SWIMMING IN THE DARK BY TOMASZ JEDROWSKI
- JK

- Oct 14, 2025
- 2 min read
Updated: Oct 15, 2025
Written by Tomasz Jedrowski Published 2020
Book Review by Jason King

My latest read was a very different experience from my month-long slog through Ned Kelly - I devoured this one in just four days. I first picked it up years ago at the now-closing Bookshop Darlinghurst, drawn in by its stunning cover of a young man and knowing it was a queer novel. What sealed it for me was that it’s set in 1980s Poland - my bloodlines, my heritage. In so many ways, this could have been my story.
𝘚𝘸𝘪𝘮𝘮𝘪𝘯𝘨 𝘪𝘯 𝘵𝘩𝘦 𝘋𝘢𝘳𝘬 by Tomasz Jedrowski is more like a poem than a novel: tender, lyrical, and devastating. It follows Ludwik and Janusz, two young men who fall in love one summer, only to find their lives pulled apart by the oppressive weight of communism, Catholicism, and politics. Their secret affair is a fragile thing, threatened by forces larger than themselves, yet told with such aching beauty that it feels like a love letter still unfinished.
The story pierced me because it echoed my own past. As a teenager, I loved two of my school friends in silence, too afraid of rejection and persecution to say a word. Reading Ludwik’s yearning, I imagined what it would have been like to confess that love, only for it to vanish the next day - stolen by politics, religion, or history. That ache of unspoken desire and impossible futures resonated so deeply, it felt personal, as I am sure it does for many queer folk older than thirty.

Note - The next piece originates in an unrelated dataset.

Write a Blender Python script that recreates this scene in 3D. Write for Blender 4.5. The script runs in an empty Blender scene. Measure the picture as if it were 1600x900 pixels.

Jedrowski’s writing is haunting - a Shakespearean tragedy without bodies on the stage, but where the heartbreak cuts just as sharply. It reminded me of Glenn, a boy I adored and experimented with from my Scouting days, whom I tracked down decades later, happily married with kids. Like Ludwik, I realised some loves live only in memory, beautiful but unreciprocated.
The narration by Robert Nairne was superb - his voice brought both tenderness and weight, and I later discovered he’s voiced many characters in the Star Wars universe. No wonder he felt familiar; I’ve been listening to him for years.
Yes, I lost track of the story a few times (possibly my own zoning out, possibly translation quirks), but it didn’t matter. This book is unforgettable. So far, it’s my number one read of 2025 - though it was released in 2020.
Swimming in the Dark is one of those rare novels that stays with you, long after you close the cover - or, in my case, take out the earbuds.